Instruction →
Transcribe each line of the material as it is, and drop any picture.

Data extract →

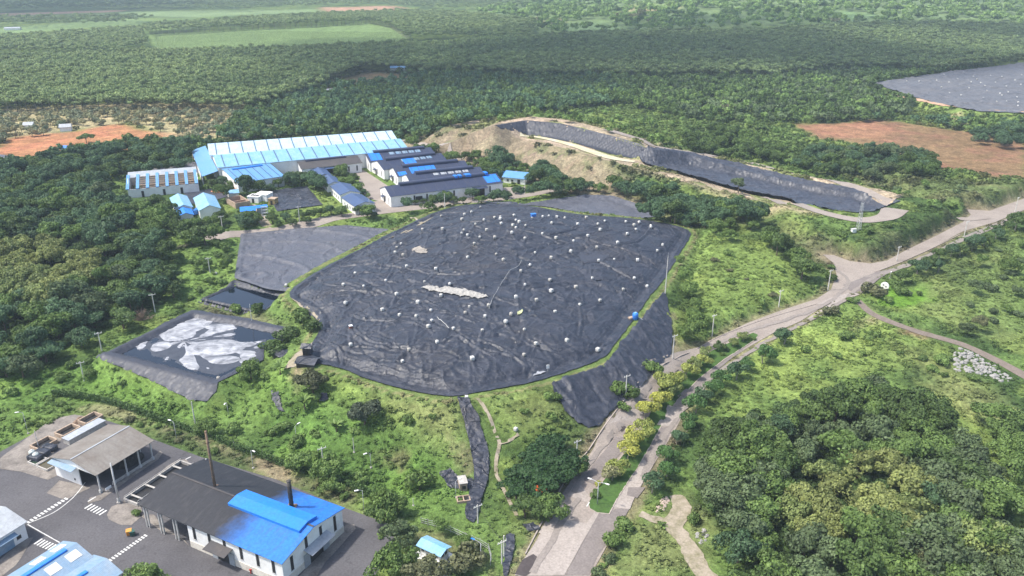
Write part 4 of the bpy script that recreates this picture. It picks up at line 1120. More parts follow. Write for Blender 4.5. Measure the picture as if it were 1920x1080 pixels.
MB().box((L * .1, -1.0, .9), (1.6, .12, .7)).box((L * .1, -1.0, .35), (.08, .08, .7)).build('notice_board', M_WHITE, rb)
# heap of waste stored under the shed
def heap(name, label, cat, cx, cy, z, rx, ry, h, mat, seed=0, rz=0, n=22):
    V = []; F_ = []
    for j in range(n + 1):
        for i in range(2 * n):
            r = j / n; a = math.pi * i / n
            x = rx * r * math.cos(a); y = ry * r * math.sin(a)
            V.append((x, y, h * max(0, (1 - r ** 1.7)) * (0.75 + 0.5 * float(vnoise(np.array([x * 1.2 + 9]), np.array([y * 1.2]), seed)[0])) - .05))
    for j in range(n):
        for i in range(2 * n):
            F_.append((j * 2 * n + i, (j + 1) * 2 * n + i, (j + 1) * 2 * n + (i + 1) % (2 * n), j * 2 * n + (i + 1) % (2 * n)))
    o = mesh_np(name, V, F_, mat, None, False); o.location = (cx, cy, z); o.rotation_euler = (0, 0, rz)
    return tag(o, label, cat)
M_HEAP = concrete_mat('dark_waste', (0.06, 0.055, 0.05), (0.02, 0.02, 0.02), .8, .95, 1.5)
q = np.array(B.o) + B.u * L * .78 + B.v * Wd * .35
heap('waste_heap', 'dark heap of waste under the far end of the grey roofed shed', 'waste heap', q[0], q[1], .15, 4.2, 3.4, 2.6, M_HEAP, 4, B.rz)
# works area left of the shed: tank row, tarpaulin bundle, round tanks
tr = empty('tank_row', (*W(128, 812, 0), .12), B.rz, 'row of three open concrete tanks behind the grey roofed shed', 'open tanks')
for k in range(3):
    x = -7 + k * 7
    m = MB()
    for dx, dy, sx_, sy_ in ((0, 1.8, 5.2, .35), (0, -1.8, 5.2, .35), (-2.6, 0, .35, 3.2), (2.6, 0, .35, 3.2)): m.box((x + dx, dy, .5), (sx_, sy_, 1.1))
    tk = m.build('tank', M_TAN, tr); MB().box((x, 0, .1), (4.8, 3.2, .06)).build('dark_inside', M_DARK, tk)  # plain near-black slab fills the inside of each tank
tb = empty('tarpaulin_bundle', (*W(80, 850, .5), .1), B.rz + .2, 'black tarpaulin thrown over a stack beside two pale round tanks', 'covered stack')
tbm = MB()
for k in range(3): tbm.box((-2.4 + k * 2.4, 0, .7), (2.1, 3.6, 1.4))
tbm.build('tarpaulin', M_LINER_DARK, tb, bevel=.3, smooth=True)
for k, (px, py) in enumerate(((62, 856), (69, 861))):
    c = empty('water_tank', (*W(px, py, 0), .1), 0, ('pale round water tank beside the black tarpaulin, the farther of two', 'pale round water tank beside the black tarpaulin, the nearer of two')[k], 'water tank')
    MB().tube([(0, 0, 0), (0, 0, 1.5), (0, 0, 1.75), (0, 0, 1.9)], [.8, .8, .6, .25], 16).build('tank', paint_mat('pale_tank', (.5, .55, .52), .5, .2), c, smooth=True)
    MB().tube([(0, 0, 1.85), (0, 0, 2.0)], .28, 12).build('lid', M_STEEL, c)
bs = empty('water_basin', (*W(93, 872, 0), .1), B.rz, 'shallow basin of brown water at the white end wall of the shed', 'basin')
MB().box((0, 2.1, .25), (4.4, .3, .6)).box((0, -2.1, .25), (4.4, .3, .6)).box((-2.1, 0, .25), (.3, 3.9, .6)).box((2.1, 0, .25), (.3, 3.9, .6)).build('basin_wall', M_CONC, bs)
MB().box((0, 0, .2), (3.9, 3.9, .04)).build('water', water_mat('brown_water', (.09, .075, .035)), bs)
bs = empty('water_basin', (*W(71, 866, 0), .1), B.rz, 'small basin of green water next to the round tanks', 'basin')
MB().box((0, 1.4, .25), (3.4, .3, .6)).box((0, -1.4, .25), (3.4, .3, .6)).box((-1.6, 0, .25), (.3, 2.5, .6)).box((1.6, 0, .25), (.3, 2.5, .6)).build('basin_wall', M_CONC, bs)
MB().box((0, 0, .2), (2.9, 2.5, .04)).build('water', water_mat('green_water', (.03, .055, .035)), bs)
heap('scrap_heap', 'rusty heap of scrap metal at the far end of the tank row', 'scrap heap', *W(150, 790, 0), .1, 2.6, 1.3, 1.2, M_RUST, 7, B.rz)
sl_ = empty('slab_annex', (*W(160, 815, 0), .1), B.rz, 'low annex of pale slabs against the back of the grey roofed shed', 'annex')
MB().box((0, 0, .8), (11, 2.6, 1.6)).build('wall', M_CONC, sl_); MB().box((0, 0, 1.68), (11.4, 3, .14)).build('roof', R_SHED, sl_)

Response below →
Write part 4 of the bpy script that recreates this picture. It picks up at line 1120. More parts follow. Write for Blender 4.5. Measure the picture as if it were 1920x1080 pixels.
MB().box((L * .1, -1.0, .9), (1.6, .12, .7)).box((L * .1, -1.0, .35), (.08, .08, .7)).build('notice_board', M_WHITE, rb)
# heap of waste stored under the shed
def heap(name, label, cat, cx, cy, z, rx, ry, h, mat, seed=0, rz=0, n=22):
    V = []; F_ = []
    for j in range(n + 1):
        for i in range(2 * n):
            r = j / n; a = math.pi * i / n
            x = rx * r * math.cos(a); y = ry * r * math.sin(a)
            V.append((x, y, h * max(0, (1 - r ** 1.7)) * (0.75 + 0.5 * float(vnoise(np.array([x * 1.2 + 9]), np.array([y * 1.2]), seed)[0])) - .05))
    for j in range(n):
        for i in range(2 * n):
            F_.append((j * 2 * n + i, (j + 1) * 2 * n + i, (j + 1) * 2 * n + (i + 1) % (2 * n), j * 2 * n + (i + 1) % (2 * n)))
    o = mesh_np(name, V, F_, mat, None, False); o.location = (cx, cy, z); o.rotation_euler = (0, 0, rz)
    return tag(o, label, cat)
M_HEAP = concrete_mat('dark_waste', (0.06, 0.055, 0.05), (0.02, 0.02, 0.02), .8, .95, 1.5)
q = np.array(B.o) + B.u * L * .78 + B.v * Wd * .35
heap('waste_heap', 'dark heap of waste under the far end of the grey roofed shed', 'waste heap', q[0], q[1], .15, 4.2, 3.4, 2.6, M_HEAP, 4, B.rz)
# works area left of the shed: tank row, tarpaulin bundle, round tanks
tr = empty('tank_row', (*W(128, 812, 0), .12), B.rz, 'row of three open concrete tanks behind the grey roofed shed', 'open tanks')
for k in range(3):
    x = -7 + k * 7
    m = MB()
    for dx, dy, sx_, sy_ in ((0, 1.8, 5.2, .35), (0, -1.8, 5.2, .35), (-2.6, 0, .35, 3.2), (2.6, 0, .35, 3.2)): m.box((x + dx, dy, .5), (sx_, sy_, 1.1))
    tk = m.build('tank', M_TAN, tr); MB().box((x, 0, .1), (4.8, 3.2, .06)).build('dark_inside', M_DARK, tk)  # plain near-black slab fills the inside of each tank
tb = empty('tarpaulin_bundle', (*W(80, 850, .5), .1), B.rz + .2, 'black tarpaulin thrown over a stack beside two pale round tanks', 'covered stack')
tbm = MB()
for k in range(3): tbm.box((-2.4 + k * 2.4, 0, .7), (2.1, 3.6, 1.4))
tbm.build('tarpaulin', M_LINER_DARK, tb, bevel=.3, smooth=True)
for k, (px, py) in enumerate(((62, 856), (69, 861))):
    c = empty('water_tank', (*W(px, py, 0), .1), 0, ('pale round water tank beside the black tarpaulin, the farther of two', 'pale round water tank beside the black tarpaulin, the nearer of two')[k], 'water tank')
    MB().tube([(0, 0, 0), (0, 0, 1.5), (0, 0, 1.75), (0, 0, 1.9)], [.8, .8, .6, .25], 16).build('tank', paint_mat('pale_tank', (.5, .55, .52), .5, .2), c, smooth=True)
    MB().tube([(0, 0, 1.85), (0, 0, 2.0)], .28, 12).build('lid', M_STEEL, c)
bs = empty('water_basin', (*W(93, 872, 0), .1), B.rz, 'shallow basin of brown water at the white end wall of the shed', 'basin')
MB().box((0, 2.1, .25), (4.4, .3, .6)).box((0, -2.1, .25), (4.4, .3, .6)).box((-2.1, 0, .25), (.3, 3.9, .6)).box((2.1, 0, .25), (.3, 3.9, .6)).build('basin_wall', M_CONC, bs)
MB().box((0, 0, .2), (3.9, 3.9, .04)).build('water', water_mat('brown_water', (.09, .075, .035)), bs)
bs = empty('water_basin', (*W(71, 866, 0), .1), B.rz, 'small basin of green water next to the round tanks', 'basin')
MB().box((0, 1.4, .25), (3.4, .3, .6)).box((0, -1.4, .25), (3.4, .3, .6)).box((-1.6, 0, .25), (.3, 2.5, .6)).box((1.6, 0, .25), (.3, 2.5, .6)).build('basin_wall', M_CONC, bs)
MB().box((0, 0, .2), (2.9, 2.5, .04)).build('water', water_mat('green_water', (.03, .055, .035)), bs)
heap('scrap_heap', 'rusty heap of scrap metal at the far end of the tank row', 'scrap heap', *W(150, 790, 0), .1, 2.6, 1.3, 1.2, M_RUST, 7, B.rz)
sl_ = empty('slab_annex', (*W(160, 815, 0), .1), B.rz, 'low annex of pale slabs against the back of the grey roofed shed', 'annex')
MB().box((0, 0, .8), (11, 2.6, 1.6)).build('wall', M_CONC, sl_); MB().box((0, 0, 1.68), (11.4, 3, .14)).build('roof', R_SHED, sl_)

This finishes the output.